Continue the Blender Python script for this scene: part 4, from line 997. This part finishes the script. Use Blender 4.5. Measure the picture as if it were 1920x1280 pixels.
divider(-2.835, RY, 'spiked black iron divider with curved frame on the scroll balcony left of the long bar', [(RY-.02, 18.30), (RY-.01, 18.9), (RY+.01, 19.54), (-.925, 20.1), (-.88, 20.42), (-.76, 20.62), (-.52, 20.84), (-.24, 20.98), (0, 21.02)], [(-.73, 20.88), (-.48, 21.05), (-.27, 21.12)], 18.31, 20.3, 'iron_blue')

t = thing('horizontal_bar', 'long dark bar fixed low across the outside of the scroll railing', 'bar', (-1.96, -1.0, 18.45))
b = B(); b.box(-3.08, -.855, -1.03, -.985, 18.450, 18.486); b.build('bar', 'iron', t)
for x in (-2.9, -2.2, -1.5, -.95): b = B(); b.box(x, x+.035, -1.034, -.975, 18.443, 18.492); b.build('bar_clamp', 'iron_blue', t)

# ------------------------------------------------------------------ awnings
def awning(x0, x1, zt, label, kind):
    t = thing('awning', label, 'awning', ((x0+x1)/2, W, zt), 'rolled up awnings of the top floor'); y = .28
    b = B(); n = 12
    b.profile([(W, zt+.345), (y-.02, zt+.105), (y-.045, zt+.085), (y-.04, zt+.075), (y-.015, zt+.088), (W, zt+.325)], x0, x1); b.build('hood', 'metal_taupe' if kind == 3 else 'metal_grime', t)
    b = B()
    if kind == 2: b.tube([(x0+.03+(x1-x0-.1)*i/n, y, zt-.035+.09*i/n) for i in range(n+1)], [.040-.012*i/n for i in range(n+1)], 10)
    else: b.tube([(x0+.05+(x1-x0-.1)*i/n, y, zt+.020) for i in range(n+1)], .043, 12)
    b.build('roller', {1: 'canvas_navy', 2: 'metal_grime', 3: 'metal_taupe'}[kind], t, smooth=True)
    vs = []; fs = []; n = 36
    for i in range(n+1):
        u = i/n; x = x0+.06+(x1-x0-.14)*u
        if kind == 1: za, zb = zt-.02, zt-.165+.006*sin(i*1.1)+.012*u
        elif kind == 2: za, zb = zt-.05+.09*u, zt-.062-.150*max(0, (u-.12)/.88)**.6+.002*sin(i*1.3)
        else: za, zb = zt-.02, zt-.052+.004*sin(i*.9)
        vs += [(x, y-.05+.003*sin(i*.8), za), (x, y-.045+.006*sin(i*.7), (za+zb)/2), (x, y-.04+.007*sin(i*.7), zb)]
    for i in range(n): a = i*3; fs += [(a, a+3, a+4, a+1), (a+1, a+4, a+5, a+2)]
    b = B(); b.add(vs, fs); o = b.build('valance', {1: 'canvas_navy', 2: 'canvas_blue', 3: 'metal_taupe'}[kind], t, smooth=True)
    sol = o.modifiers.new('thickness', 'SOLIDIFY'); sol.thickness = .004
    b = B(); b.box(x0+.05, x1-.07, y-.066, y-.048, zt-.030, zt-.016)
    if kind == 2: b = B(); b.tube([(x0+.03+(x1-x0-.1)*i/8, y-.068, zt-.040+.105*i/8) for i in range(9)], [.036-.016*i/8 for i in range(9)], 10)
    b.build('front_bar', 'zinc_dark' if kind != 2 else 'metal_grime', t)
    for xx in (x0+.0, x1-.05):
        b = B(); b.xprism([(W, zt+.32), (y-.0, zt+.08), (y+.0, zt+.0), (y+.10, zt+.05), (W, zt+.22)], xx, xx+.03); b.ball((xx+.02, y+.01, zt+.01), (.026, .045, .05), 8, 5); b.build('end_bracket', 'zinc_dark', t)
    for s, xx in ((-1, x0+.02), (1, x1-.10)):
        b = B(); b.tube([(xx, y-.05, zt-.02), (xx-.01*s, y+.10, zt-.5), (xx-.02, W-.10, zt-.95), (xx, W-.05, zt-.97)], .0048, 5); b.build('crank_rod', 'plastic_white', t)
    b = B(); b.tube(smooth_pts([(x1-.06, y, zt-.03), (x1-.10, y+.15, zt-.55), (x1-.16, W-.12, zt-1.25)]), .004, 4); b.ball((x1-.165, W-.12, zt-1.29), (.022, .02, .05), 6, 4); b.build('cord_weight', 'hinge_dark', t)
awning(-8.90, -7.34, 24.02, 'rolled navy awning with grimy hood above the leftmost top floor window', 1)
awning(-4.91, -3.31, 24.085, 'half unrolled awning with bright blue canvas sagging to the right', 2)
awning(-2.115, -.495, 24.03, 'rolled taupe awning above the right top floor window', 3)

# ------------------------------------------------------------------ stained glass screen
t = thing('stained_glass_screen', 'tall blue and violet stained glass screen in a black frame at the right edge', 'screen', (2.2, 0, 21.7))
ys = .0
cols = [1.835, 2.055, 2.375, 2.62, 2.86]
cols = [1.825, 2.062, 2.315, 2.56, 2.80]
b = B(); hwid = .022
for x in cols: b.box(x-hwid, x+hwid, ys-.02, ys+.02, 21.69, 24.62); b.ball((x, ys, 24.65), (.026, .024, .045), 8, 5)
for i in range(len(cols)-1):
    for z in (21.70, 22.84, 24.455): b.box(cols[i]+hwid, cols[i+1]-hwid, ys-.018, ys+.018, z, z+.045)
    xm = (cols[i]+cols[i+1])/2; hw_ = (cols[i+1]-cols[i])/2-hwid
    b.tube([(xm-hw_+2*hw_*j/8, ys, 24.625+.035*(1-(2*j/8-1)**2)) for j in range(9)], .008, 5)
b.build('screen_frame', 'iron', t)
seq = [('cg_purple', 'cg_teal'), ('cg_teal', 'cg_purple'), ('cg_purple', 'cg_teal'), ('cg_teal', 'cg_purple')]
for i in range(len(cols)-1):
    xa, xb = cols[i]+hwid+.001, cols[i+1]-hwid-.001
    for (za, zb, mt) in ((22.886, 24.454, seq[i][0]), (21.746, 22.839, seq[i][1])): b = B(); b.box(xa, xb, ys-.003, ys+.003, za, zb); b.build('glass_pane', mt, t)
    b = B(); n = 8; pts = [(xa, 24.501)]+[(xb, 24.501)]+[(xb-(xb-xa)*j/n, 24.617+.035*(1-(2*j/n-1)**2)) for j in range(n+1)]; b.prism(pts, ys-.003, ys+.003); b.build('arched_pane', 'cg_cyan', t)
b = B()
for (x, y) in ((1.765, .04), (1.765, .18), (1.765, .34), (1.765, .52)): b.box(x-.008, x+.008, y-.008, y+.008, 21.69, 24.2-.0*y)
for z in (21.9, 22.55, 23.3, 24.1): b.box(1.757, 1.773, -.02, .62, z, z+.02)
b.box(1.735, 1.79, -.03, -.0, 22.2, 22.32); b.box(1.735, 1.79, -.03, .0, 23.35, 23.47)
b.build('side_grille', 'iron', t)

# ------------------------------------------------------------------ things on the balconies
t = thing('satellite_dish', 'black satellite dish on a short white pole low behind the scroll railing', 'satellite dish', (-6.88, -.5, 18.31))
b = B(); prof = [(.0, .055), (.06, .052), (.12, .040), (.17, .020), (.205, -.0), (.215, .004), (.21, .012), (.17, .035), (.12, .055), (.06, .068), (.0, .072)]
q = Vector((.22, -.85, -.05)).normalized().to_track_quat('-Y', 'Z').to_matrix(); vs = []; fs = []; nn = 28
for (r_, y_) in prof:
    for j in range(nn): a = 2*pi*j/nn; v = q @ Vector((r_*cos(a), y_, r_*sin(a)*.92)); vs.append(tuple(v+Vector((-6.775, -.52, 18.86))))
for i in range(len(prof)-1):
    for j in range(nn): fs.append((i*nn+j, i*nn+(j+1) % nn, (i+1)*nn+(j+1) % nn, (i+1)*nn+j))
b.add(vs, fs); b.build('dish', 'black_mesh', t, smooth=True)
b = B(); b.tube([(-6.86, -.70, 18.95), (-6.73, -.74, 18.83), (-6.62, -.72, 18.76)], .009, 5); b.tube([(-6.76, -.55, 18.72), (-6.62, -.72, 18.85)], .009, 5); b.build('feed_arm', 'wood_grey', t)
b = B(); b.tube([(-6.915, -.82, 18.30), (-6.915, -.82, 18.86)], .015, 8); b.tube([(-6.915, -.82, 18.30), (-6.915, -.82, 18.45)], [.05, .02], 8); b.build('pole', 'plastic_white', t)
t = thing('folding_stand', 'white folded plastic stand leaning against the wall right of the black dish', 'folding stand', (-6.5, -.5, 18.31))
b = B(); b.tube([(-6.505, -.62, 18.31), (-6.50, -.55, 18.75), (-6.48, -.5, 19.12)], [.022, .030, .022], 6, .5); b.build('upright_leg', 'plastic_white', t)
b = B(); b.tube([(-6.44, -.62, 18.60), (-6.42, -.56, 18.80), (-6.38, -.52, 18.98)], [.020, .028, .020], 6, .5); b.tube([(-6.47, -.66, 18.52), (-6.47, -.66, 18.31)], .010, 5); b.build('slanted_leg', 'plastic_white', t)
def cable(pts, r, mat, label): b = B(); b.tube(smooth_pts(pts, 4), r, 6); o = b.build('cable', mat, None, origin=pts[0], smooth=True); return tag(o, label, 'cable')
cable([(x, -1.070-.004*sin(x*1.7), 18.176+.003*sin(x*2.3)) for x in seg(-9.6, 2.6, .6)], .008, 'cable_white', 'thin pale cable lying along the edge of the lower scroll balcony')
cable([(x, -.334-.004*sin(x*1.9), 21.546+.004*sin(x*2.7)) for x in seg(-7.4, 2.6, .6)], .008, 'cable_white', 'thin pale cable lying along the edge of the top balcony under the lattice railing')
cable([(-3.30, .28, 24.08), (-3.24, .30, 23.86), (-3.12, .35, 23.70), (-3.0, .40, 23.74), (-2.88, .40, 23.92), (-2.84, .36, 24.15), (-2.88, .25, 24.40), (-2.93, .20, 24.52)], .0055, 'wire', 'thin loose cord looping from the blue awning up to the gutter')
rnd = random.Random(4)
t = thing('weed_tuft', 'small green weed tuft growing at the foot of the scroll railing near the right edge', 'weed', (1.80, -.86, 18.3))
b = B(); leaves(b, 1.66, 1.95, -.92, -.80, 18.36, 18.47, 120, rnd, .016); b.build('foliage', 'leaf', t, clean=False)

● ● ● ● ● ● ●

▶ _Work to be completed_:
Without changing anything, quote the lines from the top of the data to the line that contains "for x in (-2.9, -2.2, -1.5, -.95): b", including that line.

▶ _Exercise answer_:
Continue the Blender Python script for this scene: part 4, from line 997. This part finishes the script. Use Blender 4.5. Measure the picture as if it were 1920x1280 pixels.
divider(-2.835, RY, 'spiked black iron divider with curved frame on the scroll balcony left of the long bar', [(RY-.02, 18.30), (RY-.01, 18.9), (RY+.01, 19.54), (-.925, 20.1), (-.88, 20.42), (-.76, 20.62), (-.52, 20.84), (-.24, 20.98), (0, 21.02)], [(-.73, 20.88), (-.48, 21.05), (-.27, 21.12)], 18.31, 20.3, 'iron_blue')

t = thing('horizontal_bar', 'long dark bar fixed low across the outside of the scroll railing', 'bar', (-1.96, -1.0, 18.45))
b = B(); b.box(-3.08, -.855, -1.03, -.985, 18.450, 18.486); b.build('bar', 'iron', t)
for x in (-2.9, -2.2, -1.5, -.95): b = B(); b.box(x, x+.035, -1.034, -.975, 18.443, 18.492); b.build('bar_clamp', 'iron_blue', t)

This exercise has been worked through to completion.